Sascha Naimann has a lot on her plate.  The big thing is her mother’s death at the hands of her stepfather, Vadim, a murder witnessed not only by Sascha herself but also by her little brother, Anton, and her little sister, Alissa.   Anton, now a broken boy, quiet and weak and delicate, is also prone to alarming behavior:  once Sascha discovered him dissecting the bloody carcass of a guinea pig.  Alissa, named after the adventuress of Wonderland, seems like a normal, boisterous four year old.  But there is other stuff, too, like living in the Emerald, a broken-down project on the outskirts of Frankfurt, the barely inhabitable home of Russian immigrants, who, unlike Sascha, hardly string together a good German sentence.  Sascha wants nothing to do with either the drunken men or the long-suffering women of Emerald who pass their time whispering malicious stories about the night Vadim arrived at the apartment, where Sascha and her siblings still live, and their mother as well as her new boyfriend.  Like, Sascha scorns the town’s sullenly dumb teenagers, boys and girls who booze and fight and have no aspirations beyond meaningless sex and expensive cars.  Sascha herself has dreams, things she hopes to accomplish.  In fact, she has two dreams.  One is to write a book about her mother (tentative title:  The Story of an Idiotic Redheaded Woman Who Would Still Be Alive If Only She Had Listened to Her Smart Oldest Daughter); the other is to kill Vadim.  These things take time, of course, but Sascha has plenty of that.

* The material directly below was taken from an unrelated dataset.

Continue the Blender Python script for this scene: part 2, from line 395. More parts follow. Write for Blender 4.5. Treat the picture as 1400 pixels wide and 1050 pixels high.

One other thing Sascha has?  She belongs to a long tradition of disaffected adolescent predecessors who have trod this road.  For, peculiar particulars aside, Sascha is an immediately recognizable sort of heroine – a so-wise-it-hurts (-her) seventeen-year-old, an adolescent woman-child, a tender would-be toughie who isn’t quite sure she’ll make it.  And Alina Bronsky’s debut novel, Broken Glass, is an immediately familiar example of the genre.  I mean this as an unqualified compliment:  recognizable stories resonate, telling us what we already know but always want to hear again, anyway.  Bronsky – a pseudonym, assumed to protect the privacy of the author’s family—succeeds by tweaking the archetype just enough to make things interesting, rearranging the jigsaw pieces while somehow leaving the puzzle largely intact.  In this, she is helped by her choice to make Sascha seventeen, an age that makes a dose of histrionics not only understandable but indispensable.  Further, she casts Sascha’s lack of self-pity, her genuine attempt to understand herself and negotiate the cold, cruel world with some measure of grace, as heroism of a sort.  Like Eminem, whose music she sings along to, Sascha transforms her anger, her fears, and her doubts into a narrative leavened with equal parts humor and pathos, rage and wistfulness; though she is perpetually tempted by a drive towards (self-) destruction, Sascha is tethered to life by her desire for vengeance and her need to prove herself.  Out of these conflicting impulses, this mess of emotions, Bronsky creates something not unlike Eminem’s work at its best:  catchy, entertaining, with glimmers of poetry and wisdom, simultaneously raw and polished.

Broken Glass Park focuses on a brief but intense period in Sascha’s life some years after the murder.  Settled into a routine of sorts, she is jarred by an account of a reporter’s jailhouse visit with Vadim, described as a repentant shell of a man in a tiny cell, absorbed in writing a letter to his dead wife, memorializing her image in a series of sketches, and contemplating the past.  Enraged, Sascha arrives at the newspaper’s headquarters, demanding to see the article’s author.  Instead, she meets Volker Trebut, the newspaper’s editor, who offers to help Sascha any way he can.  Sascha, drawn to Volker for reasons she is unable to articulate, takes him up on the offer, initiating a process of discovery.  Caught between the desire to escape and the desire to connect, too strong to see how vulnerable she is, Sascha wants more and less at once.  Like all (literary) immigrants, she wants simply to belong, to be like everyone else; like all (literary) adolescents, she wants to be special.  Alina Bronsky – herself an immigrant who arrived in Germany at the age of thirteen, ultimately allows her to be both.